REN Apartment: Double-Height Veranda Living Above Nova Lima Skies
REN Apartment crowns the top of a building in Nova Lima, Brazil, where Jacobsen Arquitetura works with horizon-wide views in every direction. The duplex apartment for a young family turns its split levels, broad veranda, and long runs of glass into a continuous social landscape. Generous outdoor living, shaded by timber brise-soleils, anchors daily life high above the city and the surrounding mountains.











Morning light reaches the upper floor first, sliding across the brise-soleil lattice and touching the veranda before it reaches the long interior rooms. From the edge of the pool to the far end of the living room, views swing between mountain ridges and dense city, giving each level a clear horizon to claim.
This apartment is a two-level penthouse in Nova Lima, Brazil, arranged by Jacobsen Arquitetura for a young couple and their children. The project treats program as a sequence that stretches from the social hall to the veranda, then up to the more protected bedrooms above. Movement, rather than pure form, ties together the double-height veranda, the glazed living room, and the intimate upper floor.

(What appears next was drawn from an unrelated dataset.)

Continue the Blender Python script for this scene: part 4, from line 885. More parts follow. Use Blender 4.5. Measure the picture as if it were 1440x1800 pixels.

A visitor steps out of the elevator into the lower social hall, where a large tapestry by Norberto Nicola sets a textured introduction. To one side, an elongated living and dining room runs parallel to full-height glass, with the city and mountains framed like a continuous mural along its length. A stone bench tracks this window wall, anchoring the glazing with a solid line where people pause, sit, or lean into the view. Daily life stretches along this axis, so dining, sitting, and circulation share the same panoramic backdrop.
Linking Hall And Veranda
Turning in the opposite direction, the layout opens toward the large veranda that defines the apartment’s social character. This outdoor room rises through a double height volume, so the eye moves up as much as out to the landscape beyond. Wooden brise-soleils wrap the tall glass planes, tempering sun while keeping the visual connection to the mountains and city in constant play. A pool and a gourmet area stretch across the veranda, so cooking, swimming, and gathering remain tightly connected to the skyline.
Continuous Social Floor
The same brise-soleil system that defines the veranda continues as a ceiling lining, tying together all the social zones on the lower level. This shared surface guides movement from the living and dining room to the kitchen, wine cellar, and office without abrupt breaks. Gray lacquer panels conceal doors, cabinets, and the elevator, so circulation lines stay legible and walls read as calm, consistent planes. People move from one activity to another along clear paths, always with a glimpse back toward light and landscape.
Stair As Vertical Pivot
Near the center of the plan, the staircase becomes a vertical hinge between the two floors. Wooden brise-soleils wrap its walls and ceiling, turning the climb into a rhythmic journey of filtered light and moving shadows. Each step connects the animated lower level to the quieter upper floor, where the master suite, children’s suites, playroom, and home theater sit in a more protected band. A separate service stair links directly to the kitchen circulation, keeping back-of-house movement efficient yet discreet.
Daily Life On Two Levels
Furniture and art choices support this clear division between social and intimate realms without creating a hard break. Brazilian and Italian pieces by designers such as Jorge Zalszupin, Claudia Moreira Salles, and Roberto Lazzeroni give weight to the living areas, while works by Vik Muniz, Daniel Senise, and Laura Vinci punctuate long walls and quiet corners. The social floor absorbs larger gatherings, meals, and outdoor time, while the upper level concentrates sleep, play, and shared movie nights in closer, more contained rooms. Each day traces a loop between these two layers, always passing through light, shadow, and the long views that define the apartment’s character.
By night, the veranda glows as a kind of bridge between city lights and the dark outline of the mountains. Families drift from water’s edge to dining table, then up the stair toward the quiet of the suites. The project holds together through this steady movement, using level changes and filtered daylight to give structure to life high above Nova Lima.